Sadly, I did not see any action or intervention from the Government to deter unscrupulous companies from delaying those developments. I am sorry that the Minister is not paying attention. I wonder whether clause 21 would make any difference. As one of his colleagues—a previous Local Government Minister—the hon. Member for Bromley and Chislehurst (Robert Neill) suggested, even if the Secretary of State were determining such applications, an objector would still have the right to use the judicial review process, which has held up one of the developments for more than a year.

A truly transformative project could revitalise east Durham: the centre of creative excellence. The scheme would involve a media park, including film, television, animation, music and digital media production, associated work space, leisure facilities, a multiplex cinema, a tourist hotel, educational facilities for digital media and executive and student housing. The planning permission has been extended because the project was delayed by the 2008 financial crisis, the loss of One North East, the abolition of Film UK and the loss of funding for the County Durham development company.

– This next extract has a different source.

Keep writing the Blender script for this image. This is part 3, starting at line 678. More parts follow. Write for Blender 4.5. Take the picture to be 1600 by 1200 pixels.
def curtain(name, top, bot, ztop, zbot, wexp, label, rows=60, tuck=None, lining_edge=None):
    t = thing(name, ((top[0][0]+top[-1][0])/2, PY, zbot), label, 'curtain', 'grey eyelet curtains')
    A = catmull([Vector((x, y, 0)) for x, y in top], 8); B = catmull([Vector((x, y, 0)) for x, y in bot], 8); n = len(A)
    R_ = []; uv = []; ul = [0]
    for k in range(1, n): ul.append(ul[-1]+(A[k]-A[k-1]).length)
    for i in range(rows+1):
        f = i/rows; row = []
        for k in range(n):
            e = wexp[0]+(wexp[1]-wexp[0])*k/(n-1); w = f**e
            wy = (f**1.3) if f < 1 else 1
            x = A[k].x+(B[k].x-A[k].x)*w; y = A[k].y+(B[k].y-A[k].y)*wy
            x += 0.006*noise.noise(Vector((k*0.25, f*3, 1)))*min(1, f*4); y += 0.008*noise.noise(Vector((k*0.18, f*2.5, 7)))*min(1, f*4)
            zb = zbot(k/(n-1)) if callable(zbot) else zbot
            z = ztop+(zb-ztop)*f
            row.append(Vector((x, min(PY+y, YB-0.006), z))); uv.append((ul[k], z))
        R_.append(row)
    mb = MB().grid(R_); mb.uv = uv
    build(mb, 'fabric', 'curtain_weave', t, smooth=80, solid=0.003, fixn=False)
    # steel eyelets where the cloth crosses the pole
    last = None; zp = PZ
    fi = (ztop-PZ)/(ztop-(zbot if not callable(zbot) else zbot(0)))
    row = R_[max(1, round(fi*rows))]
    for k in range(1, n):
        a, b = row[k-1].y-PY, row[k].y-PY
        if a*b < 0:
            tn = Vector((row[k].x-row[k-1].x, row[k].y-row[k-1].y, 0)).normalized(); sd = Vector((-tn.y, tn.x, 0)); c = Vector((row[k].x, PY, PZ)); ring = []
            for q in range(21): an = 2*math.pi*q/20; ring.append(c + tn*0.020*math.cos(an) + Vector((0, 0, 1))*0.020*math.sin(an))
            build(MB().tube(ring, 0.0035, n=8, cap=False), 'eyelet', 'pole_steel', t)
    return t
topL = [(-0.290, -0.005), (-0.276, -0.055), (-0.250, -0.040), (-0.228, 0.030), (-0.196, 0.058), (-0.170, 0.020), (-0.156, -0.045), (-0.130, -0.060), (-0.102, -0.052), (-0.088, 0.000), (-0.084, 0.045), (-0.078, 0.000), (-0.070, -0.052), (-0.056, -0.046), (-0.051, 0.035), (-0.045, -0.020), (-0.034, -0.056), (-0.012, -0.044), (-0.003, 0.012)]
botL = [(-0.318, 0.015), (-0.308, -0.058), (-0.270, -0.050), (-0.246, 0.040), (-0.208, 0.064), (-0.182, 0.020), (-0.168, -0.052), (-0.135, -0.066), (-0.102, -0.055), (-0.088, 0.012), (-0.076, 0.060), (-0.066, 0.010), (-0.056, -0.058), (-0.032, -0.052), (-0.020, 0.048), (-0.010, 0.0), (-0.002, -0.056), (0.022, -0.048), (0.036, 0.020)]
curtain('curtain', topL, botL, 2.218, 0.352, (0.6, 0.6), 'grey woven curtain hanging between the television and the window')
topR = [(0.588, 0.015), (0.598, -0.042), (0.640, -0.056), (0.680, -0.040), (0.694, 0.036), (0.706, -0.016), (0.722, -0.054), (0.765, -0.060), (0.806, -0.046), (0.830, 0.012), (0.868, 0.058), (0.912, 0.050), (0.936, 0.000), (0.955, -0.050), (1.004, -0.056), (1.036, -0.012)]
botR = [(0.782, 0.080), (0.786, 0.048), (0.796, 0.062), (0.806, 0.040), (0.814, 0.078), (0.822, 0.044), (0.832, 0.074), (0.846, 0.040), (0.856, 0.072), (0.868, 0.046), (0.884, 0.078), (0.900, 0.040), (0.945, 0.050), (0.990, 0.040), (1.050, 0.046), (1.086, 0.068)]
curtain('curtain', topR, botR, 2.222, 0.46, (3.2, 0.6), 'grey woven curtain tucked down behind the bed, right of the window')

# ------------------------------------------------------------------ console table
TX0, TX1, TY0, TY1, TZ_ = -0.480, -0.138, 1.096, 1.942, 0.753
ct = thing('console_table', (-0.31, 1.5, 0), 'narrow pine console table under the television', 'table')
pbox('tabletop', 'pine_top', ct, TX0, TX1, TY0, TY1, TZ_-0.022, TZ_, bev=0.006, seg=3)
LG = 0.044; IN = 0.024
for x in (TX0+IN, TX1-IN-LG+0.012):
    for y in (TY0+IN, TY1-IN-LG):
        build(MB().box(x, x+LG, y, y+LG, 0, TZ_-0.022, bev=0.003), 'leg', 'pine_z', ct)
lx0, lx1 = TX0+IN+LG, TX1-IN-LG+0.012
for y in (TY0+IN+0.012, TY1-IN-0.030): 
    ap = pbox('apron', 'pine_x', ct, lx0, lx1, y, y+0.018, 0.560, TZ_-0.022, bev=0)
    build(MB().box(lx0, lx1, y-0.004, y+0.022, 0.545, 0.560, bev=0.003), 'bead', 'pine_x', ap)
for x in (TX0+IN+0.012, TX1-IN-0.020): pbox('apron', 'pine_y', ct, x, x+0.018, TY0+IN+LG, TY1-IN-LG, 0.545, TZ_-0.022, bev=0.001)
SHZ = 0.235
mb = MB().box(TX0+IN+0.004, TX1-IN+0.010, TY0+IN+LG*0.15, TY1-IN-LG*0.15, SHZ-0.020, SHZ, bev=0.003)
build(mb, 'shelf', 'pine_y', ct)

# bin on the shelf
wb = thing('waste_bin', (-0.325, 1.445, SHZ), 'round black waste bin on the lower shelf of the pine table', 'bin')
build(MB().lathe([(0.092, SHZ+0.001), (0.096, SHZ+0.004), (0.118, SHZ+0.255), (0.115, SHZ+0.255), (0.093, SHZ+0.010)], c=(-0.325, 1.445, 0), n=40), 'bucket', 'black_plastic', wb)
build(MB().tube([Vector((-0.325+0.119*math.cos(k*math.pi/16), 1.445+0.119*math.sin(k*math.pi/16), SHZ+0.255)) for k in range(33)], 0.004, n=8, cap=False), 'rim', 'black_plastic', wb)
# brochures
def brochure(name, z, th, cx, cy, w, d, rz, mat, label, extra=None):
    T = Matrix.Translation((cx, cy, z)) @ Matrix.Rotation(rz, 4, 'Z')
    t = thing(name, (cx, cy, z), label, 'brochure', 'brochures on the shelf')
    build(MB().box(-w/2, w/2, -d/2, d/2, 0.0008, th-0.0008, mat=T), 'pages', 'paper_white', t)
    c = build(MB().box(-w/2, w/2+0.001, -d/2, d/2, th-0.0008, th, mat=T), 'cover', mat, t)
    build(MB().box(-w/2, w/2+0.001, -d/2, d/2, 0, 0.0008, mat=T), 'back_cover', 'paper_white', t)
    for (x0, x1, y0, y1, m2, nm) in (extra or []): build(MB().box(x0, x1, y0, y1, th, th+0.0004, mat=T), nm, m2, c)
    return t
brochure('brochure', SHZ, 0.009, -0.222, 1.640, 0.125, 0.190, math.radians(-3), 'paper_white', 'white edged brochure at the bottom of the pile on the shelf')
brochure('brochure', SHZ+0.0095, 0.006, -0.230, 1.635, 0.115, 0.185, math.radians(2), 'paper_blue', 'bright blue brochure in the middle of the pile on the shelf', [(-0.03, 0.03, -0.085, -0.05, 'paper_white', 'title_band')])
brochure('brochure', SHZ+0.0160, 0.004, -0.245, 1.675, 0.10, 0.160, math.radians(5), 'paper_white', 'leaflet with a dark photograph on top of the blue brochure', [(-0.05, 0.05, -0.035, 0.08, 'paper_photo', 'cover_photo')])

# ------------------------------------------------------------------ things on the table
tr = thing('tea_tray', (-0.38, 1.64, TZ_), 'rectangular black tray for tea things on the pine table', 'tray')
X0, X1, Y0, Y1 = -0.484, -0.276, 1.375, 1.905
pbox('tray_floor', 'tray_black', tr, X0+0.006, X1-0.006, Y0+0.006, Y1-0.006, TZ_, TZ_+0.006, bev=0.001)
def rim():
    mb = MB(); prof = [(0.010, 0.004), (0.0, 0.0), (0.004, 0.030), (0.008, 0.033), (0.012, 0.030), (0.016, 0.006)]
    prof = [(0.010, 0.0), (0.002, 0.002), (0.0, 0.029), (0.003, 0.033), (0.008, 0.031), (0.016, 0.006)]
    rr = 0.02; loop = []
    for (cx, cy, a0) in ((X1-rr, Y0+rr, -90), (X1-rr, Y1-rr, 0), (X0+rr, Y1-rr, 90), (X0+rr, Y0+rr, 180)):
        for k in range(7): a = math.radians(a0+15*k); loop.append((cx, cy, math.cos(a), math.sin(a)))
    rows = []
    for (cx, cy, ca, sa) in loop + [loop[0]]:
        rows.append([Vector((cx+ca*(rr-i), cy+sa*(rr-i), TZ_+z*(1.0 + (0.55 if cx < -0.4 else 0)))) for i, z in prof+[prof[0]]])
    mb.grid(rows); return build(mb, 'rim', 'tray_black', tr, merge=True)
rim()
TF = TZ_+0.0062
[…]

I hope that the Government will return confidence, demand and jobs to the east Durham economy, but we need a strong Government willing to seize the opportunity to provide sector-specific support for projects such as the Seaham centre of creative excellence, to realise private sector investment, jobs and training opportunities. Investment in my constituency, particularly in infrastructure, is necessary if we are to bring a new age of economic activity to former industrial areas. I hope that the Government will recognise that and, during the Bill’s subsequent stages, agree to appropriate amendments, including to clause 23 on employment rights, which is a retrograde measure.